Counterfactuals and the Capitol Coup: Using “What Ifs” to Make Sense of January 6th, 2021

I’ve said for some time that counterfactuals are often used to interpret and determine the meaning of historical events.  In fact, my forthcoming book empirically shows that this has been the case since Antiquity.  

A vivid case of this reality is provided by the flood of responses to the Donald Trump’s abortive coup attempt at the U. S. Capitol.    There’s been no shortage of reactions to this awful event, but it’s striking how many of them have employed counterfactual reasoning and explored “what ifs.”  

Commentators have used many different types of counterfactuals:  

Consider Juan Williams’ use of “close call counterfactuals” in his Hill essay, “What If the Coup Had Succeeded?" As he writes: "What if...they had taken a senator hostage? What if they had kidnapped Vice President Pence? Think about it. Then Congress could not have certified President-elect Joe Biden’s election victory.That would have extended President Trump’s control of the White House — and the military — possibly past Inauguration Day until the radicals relented."
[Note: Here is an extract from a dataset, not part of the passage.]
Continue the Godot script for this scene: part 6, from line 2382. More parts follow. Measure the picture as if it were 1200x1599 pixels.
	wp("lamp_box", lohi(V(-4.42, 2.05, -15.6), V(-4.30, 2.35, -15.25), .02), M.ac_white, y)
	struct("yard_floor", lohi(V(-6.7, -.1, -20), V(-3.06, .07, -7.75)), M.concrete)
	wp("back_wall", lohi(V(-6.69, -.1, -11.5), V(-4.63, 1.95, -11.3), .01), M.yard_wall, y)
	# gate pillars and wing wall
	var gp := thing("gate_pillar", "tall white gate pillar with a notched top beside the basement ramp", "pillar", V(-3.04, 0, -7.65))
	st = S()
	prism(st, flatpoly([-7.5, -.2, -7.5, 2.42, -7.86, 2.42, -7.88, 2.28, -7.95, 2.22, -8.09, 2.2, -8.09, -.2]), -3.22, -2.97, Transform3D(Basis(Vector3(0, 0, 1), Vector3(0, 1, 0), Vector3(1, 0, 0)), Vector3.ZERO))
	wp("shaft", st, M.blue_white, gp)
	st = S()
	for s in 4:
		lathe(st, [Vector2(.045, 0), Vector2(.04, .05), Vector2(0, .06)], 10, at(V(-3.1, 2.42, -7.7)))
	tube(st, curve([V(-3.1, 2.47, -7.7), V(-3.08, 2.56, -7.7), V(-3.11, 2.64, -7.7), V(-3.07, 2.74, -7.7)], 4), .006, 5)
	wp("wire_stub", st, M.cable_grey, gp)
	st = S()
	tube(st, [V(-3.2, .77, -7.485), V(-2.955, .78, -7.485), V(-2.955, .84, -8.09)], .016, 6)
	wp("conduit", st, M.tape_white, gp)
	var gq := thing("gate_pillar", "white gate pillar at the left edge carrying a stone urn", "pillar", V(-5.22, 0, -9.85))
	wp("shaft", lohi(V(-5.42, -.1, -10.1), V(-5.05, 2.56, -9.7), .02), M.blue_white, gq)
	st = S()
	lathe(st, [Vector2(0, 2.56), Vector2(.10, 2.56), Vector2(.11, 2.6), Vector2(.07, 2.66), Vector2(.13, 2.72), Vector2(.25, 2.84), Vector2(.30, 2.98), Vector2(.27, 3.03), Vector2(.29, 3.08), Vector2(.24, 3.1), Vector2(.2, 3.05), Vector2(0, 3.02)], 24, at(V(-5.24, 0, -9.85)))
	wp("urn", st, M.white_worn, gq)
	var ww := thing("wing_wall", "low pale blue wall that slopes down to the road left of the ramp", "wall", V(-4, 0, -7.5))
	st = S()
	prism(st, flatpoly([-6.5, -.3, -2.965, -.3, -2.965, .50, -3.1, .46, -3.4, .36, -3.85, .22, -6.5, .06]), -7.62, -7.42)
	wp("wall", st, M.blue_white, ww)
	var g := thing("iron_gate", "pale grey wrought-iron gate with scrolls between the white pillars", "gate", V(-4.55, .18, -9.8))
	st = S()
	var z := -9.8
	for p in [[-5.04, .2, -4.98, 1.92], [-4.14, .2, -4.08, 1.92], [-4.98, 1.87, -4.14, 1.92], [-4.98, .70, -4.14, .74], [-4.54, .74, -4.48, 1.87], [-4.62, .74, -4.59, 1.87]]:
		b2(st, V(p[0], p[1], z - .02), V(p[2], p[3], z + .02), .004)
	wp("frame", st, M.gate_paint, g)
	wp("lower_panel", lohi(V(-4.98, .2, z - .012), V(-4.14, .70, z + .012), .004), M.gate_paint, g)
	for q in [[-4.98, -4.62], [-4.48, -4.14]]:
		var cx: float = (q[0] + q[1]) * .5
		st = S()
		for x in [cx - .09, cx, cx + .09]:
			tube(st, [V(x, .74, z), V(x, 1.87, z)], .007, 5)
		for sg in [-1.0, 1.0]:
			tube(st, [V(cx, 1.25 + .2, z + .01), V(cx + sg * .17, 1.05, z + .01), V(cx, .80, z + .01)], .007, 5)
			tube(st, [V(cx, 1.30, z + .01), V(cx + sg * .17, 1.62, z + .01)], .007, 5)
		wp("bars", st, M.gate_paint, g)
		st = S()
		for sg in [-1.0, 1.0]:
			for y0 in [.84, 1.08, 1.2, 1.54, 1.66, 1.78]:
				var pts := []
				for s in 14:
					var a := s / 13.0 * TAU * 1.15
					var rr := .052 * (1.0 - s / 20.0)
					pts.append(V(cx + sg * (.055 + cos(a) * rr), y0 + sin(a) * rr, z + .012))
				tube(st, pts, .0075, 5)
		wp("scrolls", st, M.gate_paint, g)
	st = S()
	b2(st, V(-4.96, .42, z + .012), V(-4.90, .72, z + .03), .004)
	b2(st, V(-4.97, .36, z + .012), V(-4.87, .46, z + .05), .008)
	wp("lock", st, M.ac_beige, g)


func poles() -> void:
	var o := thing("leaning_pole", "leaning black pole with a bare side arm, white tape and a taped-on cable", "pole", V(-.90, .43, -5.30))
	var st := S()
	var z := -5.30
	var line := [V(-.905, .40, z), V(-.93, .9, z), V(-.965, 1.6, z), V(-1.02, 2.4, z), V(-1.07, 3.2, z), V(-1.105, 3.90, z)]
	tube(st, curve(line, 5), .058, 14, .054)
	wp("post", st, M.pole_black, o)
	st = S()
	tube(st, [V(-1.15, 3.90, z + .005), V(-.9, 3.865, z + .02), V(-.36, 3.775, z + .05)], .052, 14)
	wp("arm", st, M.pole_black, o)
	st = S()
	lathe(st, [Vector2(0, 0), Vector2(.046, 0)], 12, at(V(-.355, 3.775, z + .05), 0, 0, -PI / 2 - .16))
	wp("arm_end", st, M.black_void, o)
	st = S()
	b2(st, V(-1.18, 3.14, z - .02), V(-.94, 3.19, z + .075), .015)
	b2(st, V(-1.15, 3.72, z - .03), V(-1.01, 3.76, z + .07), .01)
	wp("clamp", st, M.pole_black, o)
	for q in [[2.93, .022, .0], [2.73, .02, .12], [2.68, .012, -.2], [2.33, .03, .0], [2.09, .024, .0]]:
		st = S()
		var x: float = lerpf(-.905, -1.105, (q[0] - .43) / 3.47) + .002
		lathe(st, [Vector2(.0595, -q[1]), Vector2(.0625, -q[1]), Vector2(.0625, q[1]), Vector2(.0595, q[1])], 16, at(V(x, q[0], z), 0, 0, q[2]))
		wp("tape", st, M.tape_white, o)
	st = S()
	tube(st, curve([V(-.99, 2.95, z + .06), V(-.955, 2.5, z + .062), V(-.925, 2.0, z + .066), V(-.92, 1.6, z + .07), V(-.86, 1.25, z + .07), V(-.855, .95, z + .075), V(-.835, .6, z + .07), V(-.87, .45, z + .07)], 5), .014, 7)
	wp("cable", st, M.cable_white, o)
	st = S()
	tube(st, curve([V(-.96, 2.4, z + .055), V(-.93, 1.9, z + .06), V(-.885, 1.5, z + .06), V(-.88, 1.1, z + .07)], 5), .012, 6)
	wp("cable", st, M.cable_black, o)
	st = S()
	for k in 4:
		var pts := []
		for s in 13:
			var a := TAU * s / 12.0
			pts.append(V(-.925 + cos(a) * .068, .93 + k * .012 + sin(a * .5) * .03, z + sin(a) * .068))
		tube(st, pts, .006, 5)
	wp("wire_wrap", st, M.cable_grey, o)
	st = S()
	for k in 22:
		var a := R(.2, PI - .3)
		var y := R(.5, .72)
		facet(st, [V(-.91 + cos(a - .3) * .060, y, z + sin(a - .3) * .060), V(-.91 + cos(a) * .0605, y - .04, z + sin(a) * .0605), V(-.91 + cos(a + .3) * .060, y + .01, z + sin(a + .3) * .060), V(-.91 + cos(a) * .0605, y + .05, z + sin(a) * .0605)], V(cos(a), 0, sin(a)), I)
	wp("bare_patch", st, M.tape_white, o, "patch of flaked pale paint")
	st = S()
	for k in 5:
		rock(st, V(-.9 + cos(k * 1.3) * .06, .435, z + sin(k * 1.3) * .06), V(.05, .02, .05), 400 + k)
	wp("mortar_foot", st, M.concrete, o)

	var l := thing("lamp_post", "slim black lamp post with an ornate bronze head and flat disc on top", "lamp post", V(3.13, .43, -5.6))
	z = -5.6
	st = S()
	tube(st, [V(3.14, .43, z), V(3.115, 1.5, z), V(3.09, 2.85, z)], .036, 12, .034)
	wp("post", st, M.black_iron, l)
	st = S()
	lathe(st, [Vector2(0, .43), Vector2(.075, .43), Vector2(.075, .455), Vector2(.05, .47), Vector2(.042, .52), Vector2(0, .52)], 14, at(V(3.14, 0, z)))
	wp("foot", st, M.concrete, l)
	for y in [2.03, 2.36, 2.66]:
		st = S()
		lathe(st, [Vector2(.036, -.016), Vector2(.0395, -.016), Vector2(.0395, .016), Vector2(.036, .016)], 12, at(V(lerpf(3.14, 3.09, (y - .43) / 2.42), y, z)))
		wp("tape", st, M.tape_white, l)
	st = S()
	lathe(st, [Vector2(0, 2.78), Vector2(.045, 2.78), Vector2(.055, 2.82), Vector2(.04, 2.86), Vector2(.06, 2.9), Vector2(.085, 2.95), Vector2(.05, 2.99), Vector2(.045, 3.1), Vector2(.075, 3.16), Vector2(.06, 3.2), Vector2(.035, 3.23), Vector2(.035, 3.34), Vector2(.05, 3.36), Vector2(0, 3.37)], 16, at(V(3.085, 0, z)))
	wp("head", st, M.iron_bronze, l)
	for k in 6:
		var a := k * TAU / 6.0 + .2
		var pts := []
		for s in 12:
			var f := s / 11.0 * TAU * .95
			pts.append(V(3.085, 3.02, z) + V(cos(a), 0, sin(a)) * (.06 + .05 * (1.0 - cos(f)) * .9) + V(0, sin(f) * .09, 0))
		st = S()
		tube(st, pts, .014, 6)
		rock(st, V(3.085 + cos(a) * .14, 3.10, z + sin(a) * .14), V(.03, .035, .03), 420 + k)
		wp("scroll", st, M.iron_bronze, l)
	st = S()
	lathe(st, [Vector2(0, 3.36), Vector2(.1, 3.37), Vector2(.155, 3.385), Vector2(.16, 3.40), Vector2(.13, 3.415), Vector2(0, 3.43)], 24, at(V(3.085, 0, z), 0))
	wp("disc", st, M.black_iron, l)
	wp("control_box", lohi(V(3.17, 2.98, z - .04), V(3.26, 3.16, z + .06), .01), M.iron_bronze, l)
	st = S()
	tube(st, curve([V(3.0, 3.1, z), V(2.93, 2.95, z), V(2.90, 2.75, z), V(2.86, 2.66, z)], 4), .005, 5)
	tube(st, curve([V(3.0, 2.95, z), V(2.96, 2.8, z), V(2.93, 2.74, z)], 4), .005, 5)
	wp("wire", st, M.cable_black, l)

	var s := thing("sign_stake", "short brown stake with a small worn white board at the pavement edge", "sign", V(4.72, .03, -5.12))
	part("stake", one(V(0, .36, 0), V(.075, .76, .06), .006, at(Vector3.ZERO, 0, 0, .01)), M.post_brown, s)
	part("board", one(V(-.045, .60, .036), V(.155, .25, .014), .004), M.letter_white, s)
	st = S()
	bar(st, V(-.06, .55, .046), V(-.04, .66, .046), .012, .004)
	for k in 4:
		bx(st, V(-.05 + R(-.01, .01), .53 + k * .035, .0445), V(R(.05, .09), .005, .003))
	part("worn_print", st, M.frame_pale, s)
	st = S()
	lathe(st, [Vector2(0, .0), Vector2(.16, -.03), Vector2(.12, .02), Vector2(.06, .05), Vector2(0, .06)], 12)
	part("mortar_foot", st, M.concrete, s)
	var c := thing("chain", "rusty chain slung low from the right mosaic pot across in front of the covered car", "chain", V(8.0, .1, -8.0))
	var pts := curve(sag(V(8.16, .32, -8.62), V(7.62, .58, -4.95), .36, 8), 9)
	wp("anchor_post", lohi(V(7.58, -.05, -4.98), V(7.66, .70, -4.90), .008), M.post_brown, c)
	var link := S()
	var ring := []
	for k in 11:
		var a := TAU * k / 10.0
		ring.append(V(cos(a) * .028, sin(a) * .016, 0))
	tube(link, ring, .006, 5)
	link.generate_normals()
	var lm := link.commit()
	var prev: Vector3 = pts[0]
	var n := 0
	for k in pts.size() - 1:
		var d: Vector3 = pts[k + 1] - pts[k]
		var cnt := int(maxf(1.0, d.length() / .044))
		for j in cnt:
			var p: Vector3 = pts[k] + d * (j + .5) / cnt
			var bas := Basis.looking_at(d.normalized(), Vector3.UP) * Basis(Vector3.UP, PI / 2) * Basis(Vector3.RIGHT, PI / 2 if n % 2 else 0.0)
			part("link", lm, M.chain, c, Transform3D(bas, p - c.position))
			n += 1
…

Consider also Emma Brocke’s “missed opportunity counterfactual” in the title of her Guardian essay“We should have been ready for it, but the spectacle at the Capitol came as a shock.”  As she hypothesizes, “It can’t happen here” is a phrase that, even as it was used in conjunction with darker warnings about Trump, betrayed a bedrock faith in American democracy that overlooks its savage foundations. The white supremacist project…should at least have raised as a possibility a white mob storming the government at the behest of a racist president.  

Still other commentators have used “substitution counterfactuals” to point out that if the rioters had been people of color, the response would have been very different.  As The Philadelphia Inquirer’s Jenice Armstrong wrote: “Had they been Black, blood would have flowed down those white steps. Authorities would have tear-gassed dissenters in droves. They would have been shot with rubber bullets before they even made it inside one of the nation’s most important buildings. African Americans would have been rounded up and taken away by the busloads, like they were last summer during Black Lives Matter protests.”  

Someone could easily write a more thorough analysis of the great many “what ifs” that have been posed in the wake of January 6th.  (I’d do it myself if I weren’t in the midst of researching the countless counterfactuals that were floated about World War I, both during and after the conflict).  

But the main point should be clear: we can only make sense of what happened in the past by being aware of what might have happened.